• Written problem: Locate the word "empty" in the data below, then copy every line that holds it.

━━━ Information supplied

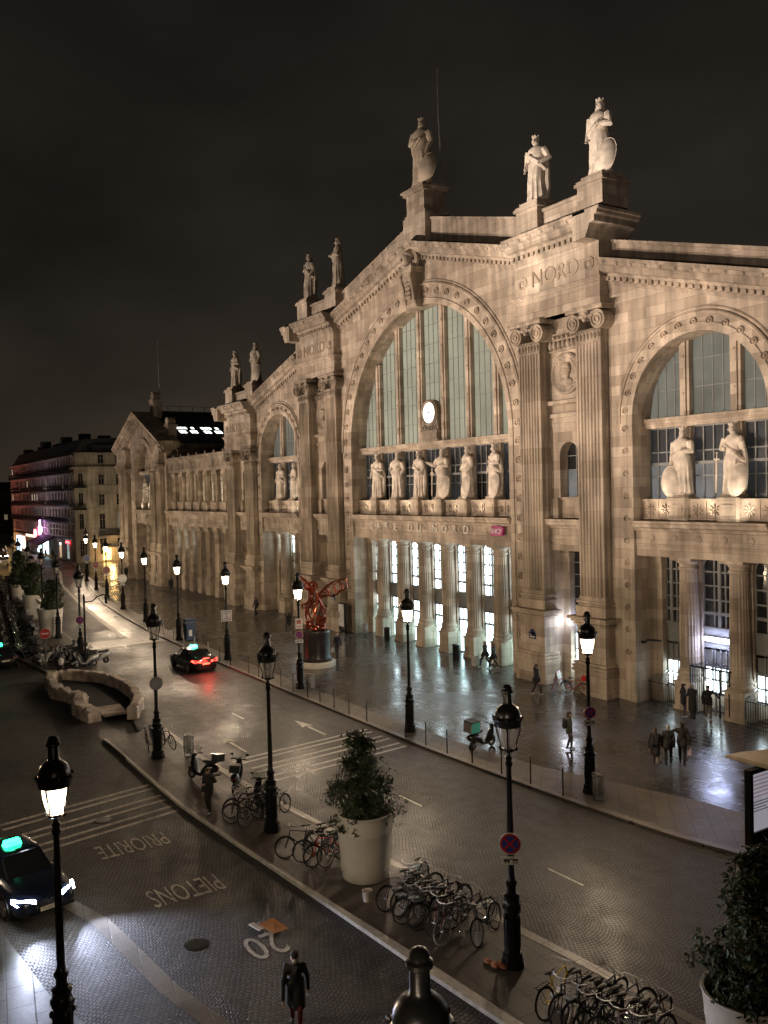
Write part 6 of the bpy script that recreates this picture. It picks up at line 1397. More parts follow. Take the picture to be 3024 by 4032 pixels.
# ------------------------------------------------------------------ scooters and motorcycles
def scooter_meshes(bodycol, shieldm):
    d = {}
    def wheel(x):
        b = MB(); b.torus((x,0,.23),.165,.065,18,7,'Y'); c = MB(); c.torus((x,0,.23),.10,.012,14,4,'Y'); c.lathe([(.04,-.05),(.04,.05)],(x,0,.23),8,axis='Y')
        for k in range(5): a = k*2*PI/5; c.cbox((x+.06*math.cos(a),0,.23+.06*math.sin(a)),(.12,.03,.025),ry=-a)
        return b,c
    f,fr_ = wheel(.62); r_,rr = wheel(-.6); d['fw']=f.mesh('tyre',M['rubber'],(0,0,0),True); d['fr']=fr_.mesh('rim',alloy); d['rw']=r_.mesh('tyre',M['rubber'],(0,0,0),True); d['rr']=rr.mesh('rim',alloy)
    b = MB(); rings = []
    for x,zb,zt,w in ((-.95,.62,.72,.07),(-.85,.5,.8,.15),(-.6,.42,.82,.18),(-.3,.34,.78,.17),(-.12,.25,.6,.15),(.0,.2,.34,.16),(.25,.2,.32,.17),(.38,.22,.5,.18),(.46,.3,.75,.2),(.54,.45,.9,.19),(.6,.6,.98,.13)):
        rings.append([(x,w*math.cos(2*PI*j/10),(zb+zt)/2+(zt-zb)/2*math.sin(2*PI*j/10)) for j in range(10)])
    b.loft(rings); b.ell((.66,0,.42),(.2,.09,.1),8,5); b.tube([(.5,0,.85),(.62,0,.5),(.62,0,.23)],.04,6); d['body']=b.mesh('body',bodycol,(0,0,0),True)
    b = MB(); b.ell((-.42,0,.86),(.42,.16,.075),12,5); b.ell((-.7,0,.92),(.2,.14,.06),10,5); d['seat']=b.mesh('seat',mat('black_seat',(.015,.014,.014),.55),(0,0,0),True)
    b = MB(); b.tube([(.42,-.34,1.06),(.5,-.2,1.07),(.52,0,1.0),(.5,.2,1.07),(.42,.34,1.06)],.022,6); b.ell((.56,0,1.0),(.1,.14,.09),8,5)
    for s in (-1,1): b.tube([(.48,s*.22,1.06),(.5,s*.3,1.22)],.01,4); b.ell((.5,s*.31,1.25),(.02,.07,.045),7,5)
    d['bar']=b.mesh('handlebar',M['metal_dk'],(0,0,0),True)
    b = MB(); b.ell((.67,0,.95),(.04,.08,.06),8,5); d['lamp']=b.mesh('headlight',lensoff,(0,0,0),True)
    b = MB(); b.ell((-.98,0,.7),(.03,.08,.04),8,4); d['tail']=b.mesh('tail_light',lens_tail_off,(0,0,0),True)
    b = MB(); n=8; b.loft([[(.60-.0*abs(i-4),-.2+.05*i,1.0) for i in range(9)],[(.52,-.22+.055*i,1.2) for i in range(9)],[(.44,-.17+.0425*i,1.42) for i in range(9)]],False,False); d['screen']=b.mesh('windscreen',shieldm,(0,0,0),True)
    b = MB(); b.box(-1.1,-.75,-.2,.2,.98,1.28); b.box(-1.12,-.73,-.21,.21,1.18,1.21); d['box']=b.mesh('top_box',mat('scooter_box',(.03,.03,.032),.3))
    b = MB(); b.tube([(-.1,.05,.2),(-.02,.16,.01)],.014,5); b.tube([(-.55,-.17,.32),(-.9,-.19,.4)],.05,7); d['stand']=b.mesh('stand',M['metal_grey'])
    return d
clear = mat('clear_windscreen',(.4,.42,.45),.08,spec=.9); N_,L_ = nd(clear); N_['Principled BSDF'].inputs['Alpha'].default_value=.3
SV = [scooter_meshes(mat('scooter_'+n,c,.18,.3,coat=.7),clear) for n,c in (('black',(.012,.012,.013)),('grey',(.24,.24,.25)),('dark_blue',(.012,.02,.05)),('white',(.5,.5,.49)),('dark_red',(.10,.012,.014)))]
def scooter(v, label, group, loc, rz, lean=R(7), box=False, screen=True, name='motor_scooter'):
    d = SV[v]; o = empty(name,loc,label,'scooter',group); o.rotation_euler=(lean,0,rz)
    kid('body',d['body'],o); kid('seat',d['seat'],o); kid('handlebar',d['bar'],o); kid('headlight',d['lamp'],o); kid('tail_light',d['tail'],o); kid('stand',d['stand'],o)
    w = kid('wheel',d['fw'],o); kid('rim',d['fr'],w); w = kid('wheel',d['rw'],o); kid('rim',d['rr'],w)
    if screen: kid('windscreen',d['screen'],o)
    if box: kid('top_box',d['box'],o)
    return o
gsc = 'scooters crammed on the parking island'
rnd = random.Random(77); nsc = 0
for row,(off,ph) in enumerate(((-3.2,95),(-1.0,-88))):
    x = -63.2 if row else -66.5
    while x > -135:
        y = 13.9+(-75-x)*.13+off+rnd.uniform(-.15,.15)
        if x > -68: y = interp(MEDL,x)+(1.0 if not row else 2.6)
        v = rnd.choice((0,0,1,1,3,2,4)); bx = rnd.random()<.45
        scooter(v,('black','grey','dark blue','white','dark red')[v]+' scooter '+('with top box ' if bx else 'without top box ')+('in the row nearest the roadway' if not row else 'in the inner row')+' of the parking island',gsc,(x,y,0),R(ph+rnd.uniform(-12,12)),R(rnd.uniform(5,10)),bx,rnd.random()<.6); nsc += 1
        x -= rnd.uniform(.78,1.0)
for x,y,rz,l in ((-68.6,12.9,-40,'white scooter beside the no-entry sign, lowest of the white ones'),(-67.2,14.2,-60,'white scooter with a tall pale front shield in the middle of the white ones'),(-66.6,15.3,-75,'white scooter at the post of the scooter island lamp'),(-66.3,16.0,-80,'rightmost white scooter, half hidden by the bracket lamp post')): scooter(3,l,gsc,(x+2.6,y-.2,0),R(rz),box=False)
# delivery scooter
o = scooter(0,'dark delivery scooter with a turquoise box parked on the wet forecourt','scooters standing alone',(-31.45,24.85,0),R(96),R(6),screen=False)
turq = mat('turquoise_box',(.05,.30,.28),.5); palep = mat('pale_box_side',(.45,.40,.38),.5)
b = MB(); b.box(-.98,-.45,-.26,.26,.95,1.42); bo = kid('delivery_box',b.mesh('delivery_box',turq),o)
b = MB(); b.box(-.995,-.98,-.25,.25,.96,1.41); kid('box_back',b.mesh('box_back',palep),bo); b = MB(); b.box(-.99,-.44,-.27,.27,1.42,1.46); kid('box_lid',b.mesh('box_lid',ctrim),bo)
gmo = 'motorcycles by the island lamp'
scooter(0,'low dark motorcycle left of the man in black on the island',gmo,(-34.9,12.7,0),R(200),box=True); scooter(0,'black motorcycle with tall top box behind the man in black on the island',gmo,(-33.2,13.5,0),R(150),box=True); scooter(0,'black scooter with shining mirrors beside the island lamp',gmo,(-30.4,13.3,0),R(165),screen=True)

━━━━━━
━━━ Information supplied

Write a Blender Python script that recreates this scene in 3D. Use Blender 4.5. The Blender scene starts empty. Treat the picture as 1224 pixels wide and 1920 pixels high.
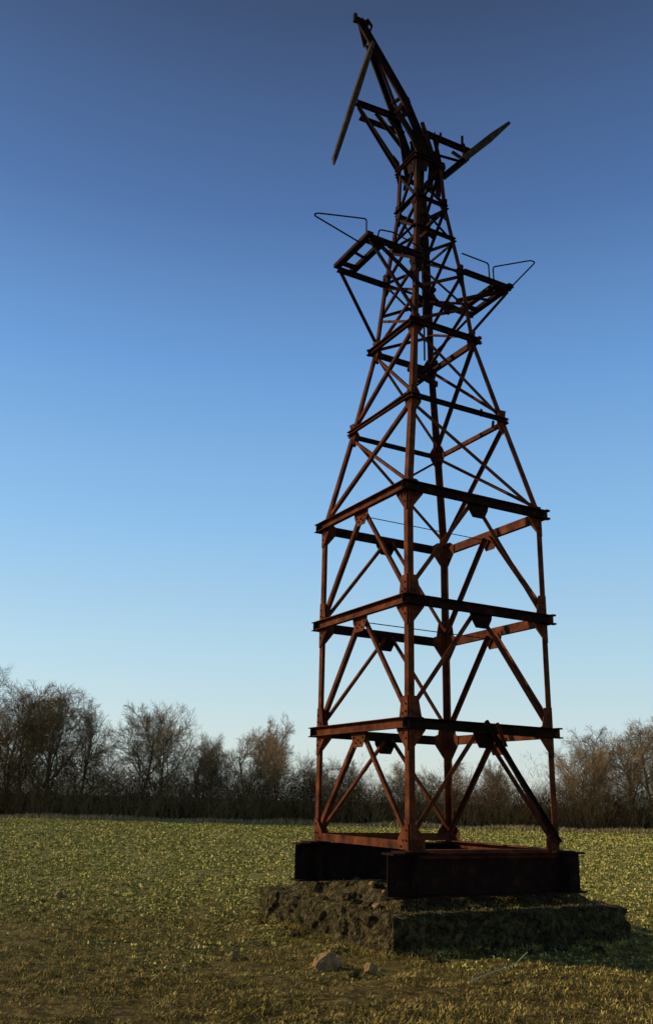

━━━━━━

• Worked answer:
    d = SV[v]; o = empty(name,loc,label,'scooter',group); o.rotation_euler=(lean,0,rz)
Write a Blender Python script that recreates this scene in 3D. Use Blender 4.5. The Blender scene starts empty. Treat the picture as 1224 pixels wide and 1920 pixels high.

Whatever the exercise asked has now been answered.